Input for this task →
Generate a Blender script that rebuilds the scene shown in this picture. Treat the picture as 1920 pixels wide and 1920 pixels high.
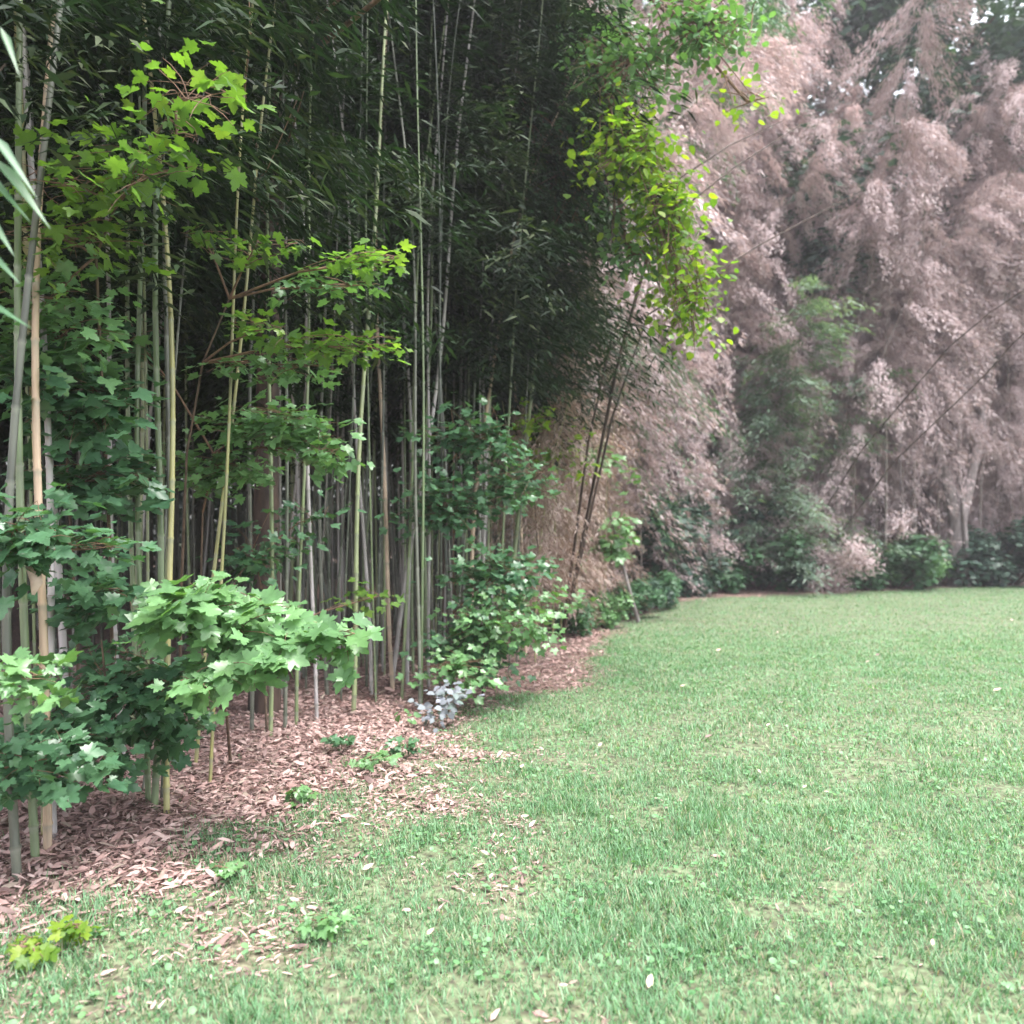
import bpy, math, random
import numpy as np
from mathutils import Vector, Matrix, Quaternion, noise

for o in list(bpy.data.objects):
    bpy.data.objects.remove(o, do_unlink=True)
S = bpy.context.scene
COL = S.collection
rad = math.radians
random.seed(7)
RNG = np.random.default_rng(11)

# ------------------------------------------------------------------ camera
CAM_Z = 1.6
PITCH = rad(1.9)
FPX = 1507.0
cam = bpy.data.cameras.new('camera')
cam.lens = 28.25
cam.sensor_width = 36
cam.clip_end = 1500
cam.dof.use_dof = True
cam.dof.focus_distance = 4.6
cam.dof.aperture_fstop = 1.6
camo = bpy.data.objects.new('camera', cam)
COL.objects.link(camo)
camo.location = (0, 0, CAM_Z)
camo.rotation_euler = (math.pi/2 + PITCH, 0, 0)
S.camera = camo

# ------------------------------------------------------------------ world, sun, exposure
SUN_EL, SUN_AZ = 72, 120          # azimuth measured from +Y (view direction), clockwise: light comes over the right shoulder
w = bpy.data.worlds.new('World')
S.world = w
w.use_nodes = True
nt = w.node_tree
bg = nt.nodes['Background']
sky = nt.nodes.new('ShaderNodeTexSky')
sky.sky_type = 'NISHITA'
sky.sun_disc = False
sky.sun_elevation = rad(SUN_EL)
sky.sun_rotation = rad(SUN_AZ)
sky.air_density = 1.0
sky.dust_density = 4.0
sky.ozone_density = 1.0
hs = nt.nodes.new('ShaderNodeHueSaturation')      # overcast: the cloud layer takes most of the blue out
hs.inputs['Saturation'].default_value = 0.28
hs.inputs['Value'].default_value = 1.0
nt.links.new(sky.outputs[0], hs.inputs['Color'])
nt.links.new(hs.outputs[0], bg.inputs['Color'])
bg.inputs['Strength'].default_value = 0.15
sun = bpy.data.lights.new('sun', 'SUN')
sun.energy = 1.2
sun.angle = rad(25)
sun.color = (1.0, 0.97, 0.93)
suno = bpy.data.objects.new('sun', sun)
COL.objects.link(suno)
az, el = rad(SUN_AZ), rad(SUN_EL)
sdir = Vector((math.sin(az)*math.cos(el), math.cos(az)*math.cos(el), math.sin(el)))
suno.rotation_euler = sdir.to_track_quat('Z', 'Y').to_euler()
S.view_settings.view_transform = 'Standard'
S.view_settings.look = 'None'
S.view_settings.gamma = 1
S.view_settings.use_curve_mapping = False
S.view_settings.exposure = 2.25
S.render.engine = 'CYCLES'
S.cycles.max_bounces = 6
S.cycles.diffuse_bounces = 3
S.cycles.transmission_bounces = 4
S.cycles.glossy_bounces = 2

# ------------------------------------------------------------------ helpers
def P(px, py, Y):
    """point of the photograph (1920 px wide) at distance Y"""
    u, v = (px-960)/FPX, (960-py)/FPX
    d = Vector((u, math.cos(PITCH)-v*math.sin(PITCH), math.sin(PITCH)+v*math.cos(PITCH)))
    return Vector((0, 0, CAM_Z)) + d*(Y/d.y)

def G(px, py):
    u, v = (px-960)/FPX, (960-py)/FPX
    d = Vector((u, math.cos(PITCH)-v*math.sin(PITCH), math.sin(PITCH)+v*math.cos(PITCH)))
    t = -CAM_Z/d.z
    return Vector((d.x*t, d.y*t, 0))

def tag(o, label=None, cat=None, group=None, kind=None):
    if label: o['label'] = label
    if cat: o['category'] = cat
    if group: o['group'] = group
    if kind: o['kind'] = kind
    return o

def empty(name, loc=(0, 0, 0), label=None, cat=None, group=None):
    o = bpy.data.objects.new(name, None)
    o.empty_display_size = 0.1
    COL.objects.link(o)
    o.location = loc
    return tag(o, label, cat, group)

def link(name, me, parent=None, mat=None):
    o = bpy.data.objects.new(name, me)
    COL.objects.link(o)
    if parent is not None: o.parent = parent
    if mat is not None:
        if len(me.materials) == 0: me.materials.append(mat)
        elif me.materials[0] != mat:
            o.material_slots[0].link = 'OBJECT'
            o.material_slots[0].material = mat
    return o

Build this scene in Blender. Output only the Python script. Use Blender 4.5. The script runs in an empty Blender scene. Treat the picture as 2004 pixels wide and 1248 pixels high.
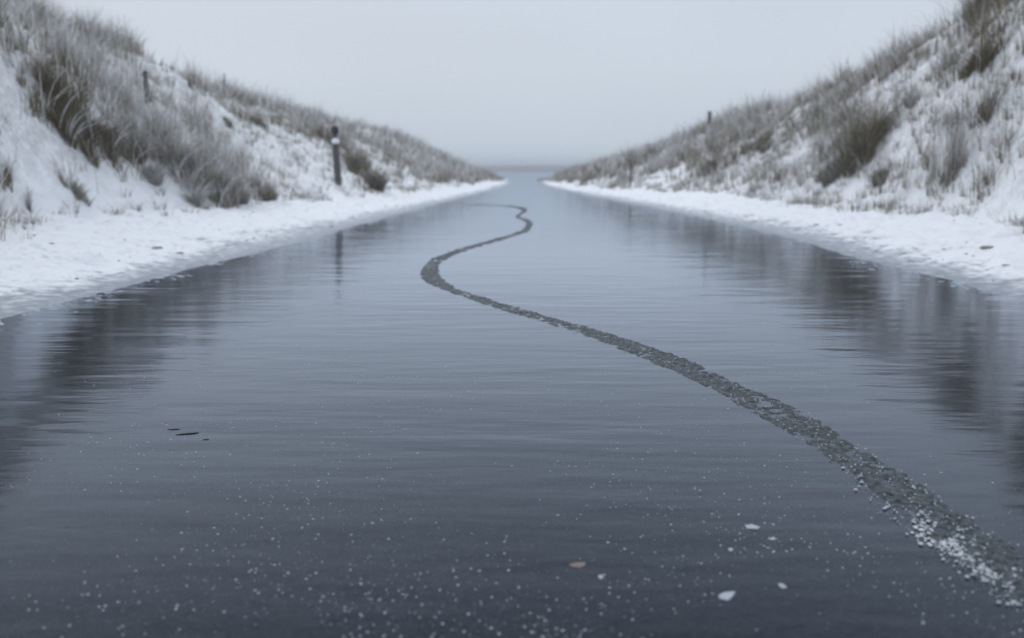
import bpy, bmesh, math, random
import numpy as np
from mathutils import Vector

random.seed(7)
rng = np.random.default_rng(11)
S = bpy.context.scene
C = S.collection

# ------------------------------------------------------------------ camera
F, CX, CY, CAMZ = 1948.0, 1002.0, 624.0, 0.70      # photo pixels / metres
PITCH = math.atan(304.0 / F)
cd = bpy.data.cameras.new('camera')
cd.sensor_width = 36.0
cd.lens = 36.0 * F / 2004.0
cd.clip_start, cd.clip_end = 0.05, 8000
cd.dof.use_dof = True
cd.dof.focus_distance = 3.0
cd.dof.aperture_fstop = 2.6
cam = bpy.data.objects.new('camera', cd)
C.objects.link(cam)
cam.location = (0, 0, CAMZ)
cam.rotation_euler = (math.pi / 2 - PITCH, 0, 0)
S.camera = cam

# ------------------------------------------------------------------ world: even overcast
SUN_EL, SUN_AZ = math.radians(48), math.radians(-35)
w = bpy.data.worlds.new('World')
S.world = w
w.use_nodes = True
nt = w.node_tree
for n in list(nt.nodes):
    nt.nodes.remove(n)
def N(t, kind, **kw):
    n = t.nodes.new(kind)
    for k, v in kw.items():
        setattr(n, k, v)
    return n
wo = N(nt, 'ShaderNodeOutputWorld')
geo = N(nt, 'ShaderNodeTexCoord')
sep = N(nt, 'ShaderNodeSeparateXYZ')
nt.links.new(geo.outputs['Generated'], sep.inputs[0])
ramp = N(nt, 'ShaderNodeValToRGB')
cr = ramp.color_ramp
cr.elements[0].position = 0.0
cr.elements[0].color = (0.575, 0.655, 0.745, 1)
cr.elements[1].position = 1.0
cr.elements[-1].color = (1.25, 1.33, 1.46, 1)
e = cr.elements.new(0.09); e.color = (0.615, 0.685, 0.775, 1)
e = cr.elements.new(0.25); e.color = (0.60, 0.67, 0.765, 1)
e = cr.elements.new(0.48);  e.color = (0.62, 0.69, 0.79, 1)
nt.links.new(sep.outputs['Z'], ramp.inputs[0])
nz = N(nt, 'ShaderNodeTexNoise')                     # faint unevenness of the cloud deck
nz.inputs['Scale'].default_value = 1.6
nz.inputs['Detail'].default_value = 2
mp = N(nt, 'ShaderNodeMapping')
mp.inputs['Scale'].default_value = (1, 1, 2.2)
nt.links.new(geo.outputs['Generated'], mp.inputs[0])
nt.links.new(mp.outputs[0], nz.inputs['Vector'])
mr = N(nt, 'ShaderNodeMapRange')
mr.inputs[1].default_value = 0.3; mr.inputs[2].default_value = 0.7
mr.inputs[3].default_value = 0.93; mr.inputs[4].default_value = 1.06
nt.links.new(nz.outputs[0], mr.inputs[0])
mul = N(nt, 'ShaderNodeVectorMath', operation='SCALE')
nt.links.new(ramp.outputs[0], mul.inputs[0]); nt.links.new(mr.outputs[0], mul.inputs['Scale'])
bg1 = N(nt, 'ShaderNodeBackground'); bg1.inputs[1].default_value = 0.93
nt.links.new(mul.outputs[0], bg1.inputs[0])
sky = N(nt, 'ShaderNodeTexSky')
sky.sky_type = 'NISHITA'; sky.sun_disc = False
sky.sun_elevation = SUN_EL; sky.sun_rotation = SUN_AZ
sky.dust_density = 6
bg2 = N(nt, 'ShaderNodeBackground'); bg2.inputs[1].default_value = 0.006
nt.links.new(sky.outputs[0], bg2.inputs[0])
ads = N(nt, 'ShaderNodeAddShader')
nt.links.new(bg1.outputs[0], ads.inputs[0]); nt.links.new(bg2.outputs[0], ads.inputs[1])
nt.links.new(ads.outputs[0], wo.inputs['Surface'])

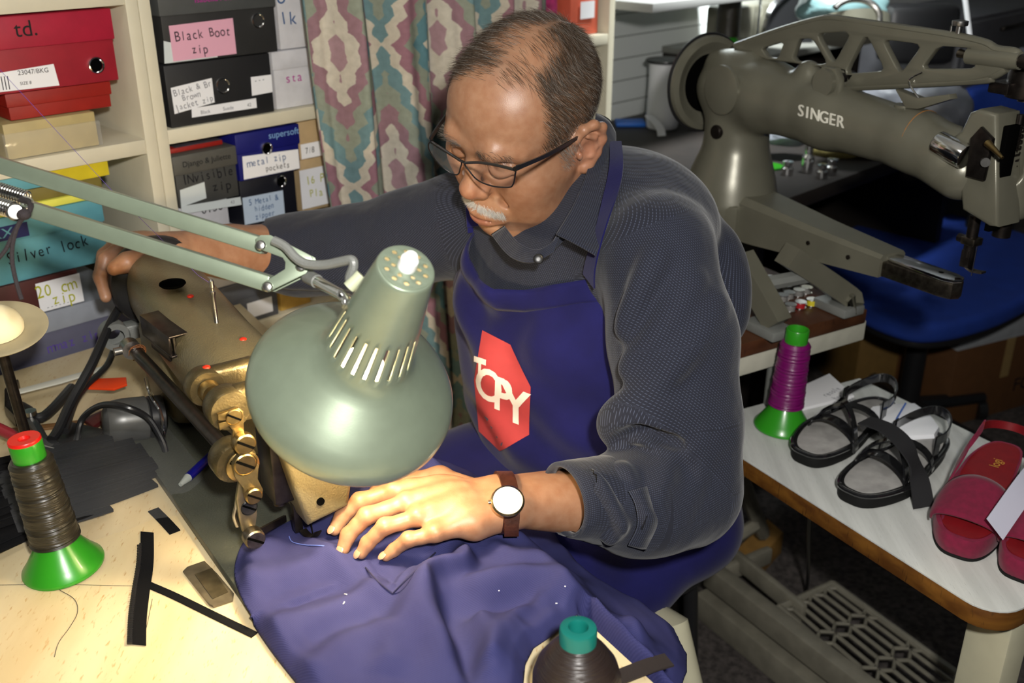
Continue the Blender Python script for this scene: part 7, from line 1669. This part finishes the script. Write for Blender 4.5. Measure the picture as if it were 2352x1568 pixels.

Prompt → Please quote exactly the run of lines that starts the entries and ends at the line containing "S.camera = camo", leaving out every picture.

Written answer →
Generate a Blender script that rebuilds the scene shown in this picture. Treat the picture as 1920 pixels wide and 1920 pixels high.
import bpy, math, random
import numpy as np
from mathutils import Vector, Matrix, Quaternion, noise

for o in list(bpy.data.objects):
    bpy.data.objects.remove(o, do_unlink=True)
S = bpy.context.scene
COL = S.collection
rad = math.radians
random.seed(7)
RNG = np.random.default_rng(11)

# ------------------------------------------------------------------ camera
CAM_Z = 1.6
PITCH = rad(1.9)
FPX = 1507.0
cam = bpy.data.cameras.new('camera')
cam.lens = 28.25
cam.sensor_width = 36
cam.clip_end = 1500
cam.dof.use_dof = True
cam.dof.focus_distance = 4.6
cam.dof.aperture_fstop = 1.6
camo = bpy.data.objects.new('camera', cam)
COL.objects.link(camo)
camo.location = (0, 0, CAM_Z)
camo.rotation_euler = (math.pi/2 + PITCH, 0, 0)
S.camera = camo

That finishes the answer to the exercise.